Starfinder: Afterlight Melds Baldur’s Gate 3 Rules with Guardians of the Galaxy Charm

Starfinder: Afterlight is a party-based CRPG from Epictellers Entertainment that uses the rules and tone of Paizo’s science-fantasy TTRPG Starfinder. The game puts you in charge of a misfit crew traveling the Pact Worlds, lets you create a Starfinder character, and aims to translate tabletop mechanics into a computer RPG experience.

Overview

Starfinder: Afterlight will follow the rules of Starfinder 2E, and it aims to be accessible to both longtime tabletop players and newcomers. Epictellers plans a launch in 2027. The main plot is expected to take about 40 hours, while finishing every sidequest could double that time. Players start at level 1 and typically finish around level 7 or 8.

More details about the project are available on the developer site: Epictellers’ Starfinder: Afterlight page.

Companions revealed

Epictellers revealed two playable companions that will join your crew. One is Tycho, a Ysoki Operative with a mechanical arm and a punk aesthetic, who will be voiced by Inel Tomlinson. The other is Kole, a Vesk Soldier voiced by Fred Tatasciore, inspired by 1980s action-movie tropes.

Tycho was once a great inventor but has fallen on hard times. Ricard Pillosu said he’s the character who will tell the rest of the group to “stop hugging each other, come on, let’s get serious here.”

Kole’s backstory ties into Starfinder 2E lore: the Veskarium have gone to war with the Azlanti Star Empire, and Kole’s family pressure pushed him toward the front. Instead, he wants to be an action-movie hero. His outfit mixes John McClane’s tank top with Indiana Jones’ pants, and he chews lollipops as a visual nod to 1980s cinema. “He has a big heart,” Pillosu says. “He’s really like a small kid in the end, with big guns, a bit suicidal sometimes.”

Gameplay, rules and character creation

The first step for players is to create a character using Starfinder’s rules. At launch, Epictellers will offer the game’s eight classes and seven ancestries, and the team wants to add the remaining two ancestries from the Starfinder Player Core with additional voice acting later.

Epictellers says the game will make tabletop mechanics approachable: players can opt to have the game automatically take reactions like attacks of opportunity, and many checks will be resolved by dice rolls happening in the background. Character skills and spells will matter for exploration and puzzle solving. Your ship functions as a basecamp where you can control companions, interact with them, and pursue romantic relationships.

Epictellers plans to fund extra content and voice work via a crowdfunding push. They will launch a Kickstarter campaign in October: Starfinder: Afterlight on Kickstarter.

Development, scope and release

Paizo selected Epictellers — a first-time CRPG studio — to adapt Starfinder after working with other developers on previous projects. Epictellers co-founders say the team is inspired by high-quality CRPGs and by Larian’s work, but they set a realistic scope for their smaller studio.

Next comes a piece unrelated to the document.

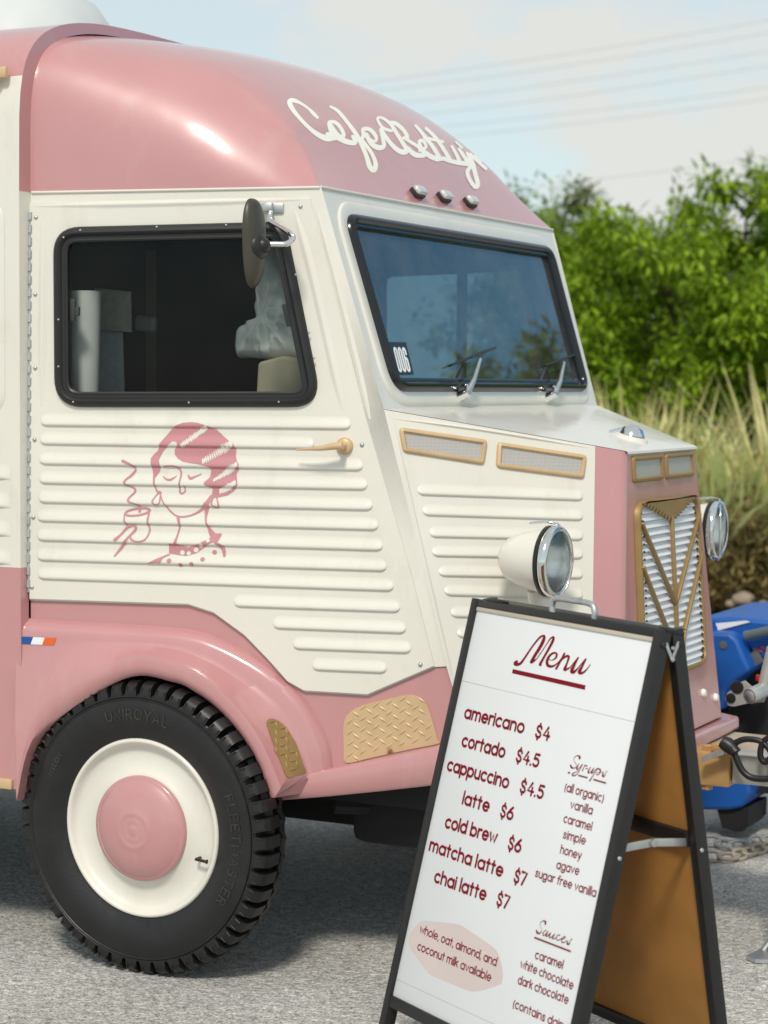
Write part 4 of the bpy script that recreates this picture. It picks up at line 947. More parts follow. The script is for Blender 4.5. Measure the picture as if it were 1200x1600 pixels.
tr_ = MB(); tr_.box((XR-.43, -BW-.006, 2.185), (.8, .016, .028), None, .005); tr_.box((XR-.44, -BW-.011, 2.168), (.78, .012, .012), None, .003); obj('awning_rail', tr_, M_gold, BODY)
tr_ = MB(); tr_.box((XR-1.05, -BW-.003, .432), (2.05, .01, .026), None, .003); obj('skirt_trim', tr_, M_gold, BODY)
bpn = MB(); BF = Frame((XR-.5, -BW, 1.6), (0, -1, 0))
for (u0, u1, v0, v1) in ((-.6, .455, -.25, .28),):
    po = rounded([(u0, v0), (u1, v0), (u1, v1), (u0, v1)], .06, 6); ringprof(bpn, po, BF, ((0, .0005), (.006, .004), (.012, .006), (.02, .0065))); fill(bpn, inset(po, .0195), lambda u, v, h: BF.at(u, v, .0065), 0)
for z in (1.02, 1.09, 1.16, 1.23): 
    rows = [[V((XR-.03-x, -BW-.0002-.006*hh_*min(1, x/.03), z-v*.04)) for v, hh_ in PROF] for x in (0, .01, .02, .03, .5, 1)]
    bpn.grid(rows)
obj('pressed_panel', bpn, M_cream, BODY, smooth=40)
vt_ = MB(); vt_.lathe([(.0001, .30), (.12, .29), (.22, .24), (.29, .14), (.32, 0), (.33, -.08)], (-1.42, .1, 2.33), (0, 0, 1), 40); obj('roof_vent', vt_, mat('milky_plastic', (.58, .62, .62), .5), BODY, smooth=60)
# floor, chassis, wheel houses
ch = MB(); ch.box((-1.4, 0, .47), (3.9, 1.30, .10)); ch.box((-1.55, 0, .36), (3.6, .7, .14)); ch.box((.36, 0, .50), (.5, .9, .06)); ch.box((-.33, 0, .34), (.09, 1.3, .09))
ch.box((-.33, -.45, .62), (.66, .03, .5)); ch.box((-.33, .45, .62), (.66, .03, .5)); ch.box((-.33, 0, .80), (.66, 1.48, .02)); ch.box((.27, 0, .40), (.40, 1.16, .20), None, .03)
ch.tube([(.2, -.5, .36), (.2, .5, .36)], .03, 10); ch.tube([(.05, -.62, .40), (.32, -.4, .37)], .02, 8); ch.box((.30, -.45, .39), (.10, .12, .12), None, .01)
obj('chassis', ch, M_under, VAN, smooth=30)
ds = MB(); ds.box((.02, 0, 1.26), (.32, 1.30, .14), None, .03); obj('dashboard', ds, mat('dash_plastic', (.02, .024, .028), .5), VAN)
st_ = MB(); st_.box((-.30, .40, 1.05), (.42, .44, .14), None, .04, 3); st_.box((-.50, .40, 1.30), (.12, .44, .5), Matrix.Rotation(R(-8), 3, 'Y'), .04, 3); obj('seat', st_, mat('seat_vinyl', (.02, .02, .02), .5), VAN)

# wheels
def wheel(y0, mr):
    c = V((-.3266, 0, .358)); ax = V((0, -1, 0)); fl = (lambda p: mir(p)) if mr else (lambda p: p)
    W = bpy.data.objects.new('wheel', None); COL.objects.link(W); W.parent = VAN; W.location = fl(c+V((0, y0, 0)))-wloc(VAN)
    C_ = c+V((0, y0, 0))                                  # y0 = plane of the rim flange
    t = MB(); pr = [(.205, -.03), (.214, -.006), (.220, .004), (.232, .009), (.250, .018), (.275, .023), (.300, .0215), (.313, .018), (.3145, .0195), (.317, .0195), (.3185, .0165), (.3205, .018), (.323, .0175), (.3245, .0145), (.327, .0125), (.328, .002), (.329, -.008), (.331, -.03), (.344, -.045), (.341, -.075), (.330, -.095), (.315, -.105), (.26, -.115), (.2, -.10)]
    t.lathe(pr, C_, ax, 120); nl = 50; e1 = ax.cross(V((0, 0, 1))).normalized(); e2 = ax.cross(e1)
    for j in range(nl):
        for side_ in (0, 1):
            an = 2*math.pi*(j+.5*side_)/nl; rd_ = e1*math.cos(an)+e2*math.sin(an); tg_ = ax.cross(rd_)
            hs = [(.320, .0175), (.327, .0185), (.344, .0145), (.3555, .002), (.3575, -.012), (.358, -.048), (.342, -.051)] if side_ == 0 else [(.318, -.103), (.336, -.098), (.348, -.086), (.352, -.066), (.338, -.064)]
            w0, w1 = .0158, .0140; L_ = [C_+ax*h+rd_*r_+tg_*(w0 if r_ < .34 else w1) for r_, h in hs]; R_ = [C_+ax*h+rd_*r_-tg_*(w0 if r_ < .34 else w1) for r_, h in hs]
            k = len(hs); t.add(L_+R_, [(i, i+1, i+1+k, i+k) for i in range(k-1)]+[tuple(range(k))[::-1], tuple(range(k, 2*k))])
            if side_ == 0: # shallow raised rim on each shoulder block
                for q in (-1, 1): t.box(C_+ax*.0160+rd_*.337+tg_*q*.0105, (.003, .004, .018), Matrix((tg_, ax, rd_)).transposed(), .0008, 1)
    for j in range(nl):                                    # centre rib, zigzag
        a0_, a1_ = 2*math.pi*j/nl, 2*math.pi*(j+1)/nl; am = (a0_+a1_)/2
        for (b0, b1, o0, o1) in ((a0_, am, -.008, .008), (am, a1_, .008, -.008)):
            q = []
            for bb, oo in ((b0, o0), (b1, o1)):
                rd_ = e1*math.cos(bb)+e2*math.sin(bb); q += [C_+ax*(-.056+oo)+rd_*.344, C_+ax*(-.056+oo)+rd_*.357, C_+ax*(-.072+oo)+rd_*.357, C_+ax*(-.072+oo)+rd_*.344]
            t.add(q, [(0, 1, 5, 4), (1, 2, 6, 5), (2, 3, 7, 6)])
    t.v = [fl(p) for p in t.v]; TY = obj('tyre', t, M_tyre, W, smooth=35)
    r_ = MB(); r_.lathe([(.218, -.012), (.2185, .002), (.216, .0065), (.211, .0075), (.207, .005), (.204, -.002), (.199, -.010), (.190, -.014), (.176, -.0155), (.160, -.014), (.145, -.010), (.135, -.004), (.128, .0), (.10, .0)], C_, ax, 96); r_.v = [fl(p) for p in r_.v]; RM = obj('rim', r_, M_cream, W, smooth=50)
    h = MB(); h.lathe([(.0001, .040), (.010, .040), (.012, .0393), (.020, .0394), (.024, .0400), (.028, .0392), (.036, .0387), (.040, .0394), (.045, .0388), (.048, .0376), (.062, .0362), (.085, .031), (.105, .024), (.117, .016), (.122, .0125), (.126, .012), (.128, .008), (.1285, -.002)], C_, ax, 96); h.v = [fl(p) for p in h.v]; obj('hub_cap', h, M_pink, W, smooth=60)
    v_ = MB(); vp = C_+V((.158, 0, -.058)) ; v_.tube([vp+ax*-.012, vp+ax*.006+V((.0, 0, 0)), vp+ax*.012+V((.03, 0, -.001)), vp+ax*.012+V((.034, 0, -.001))], [.004, .004, .0038, .006], 10); v_.v = [fl(p) for p in v_.v]; obj('valve', v_, M_black, RM, smooth=50)
    return W, TY, C_, ax, e1, e2
W_, TY_, TC, TAX, TE1, TE2 = wheel(-.9, False); wheel(-.9, True)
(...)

Ricard Pillosu commented on comparisons to Larian’s recent work: “That game is impossible to reach in terms of scope and in terms of how masterfully it’s done.” he says. “We feel that you do not need to do Baldur’s Gate 3 in order to do a valuable CRPG and find an audience for it. We are aiming for a quality that is more like the Divinity games that Larian did before, which is a super high bar. … We are inspired by Larian at every point.”

Finally, Epictellers says there is potential for ongoing DLC and expansions as Paizo provides more material.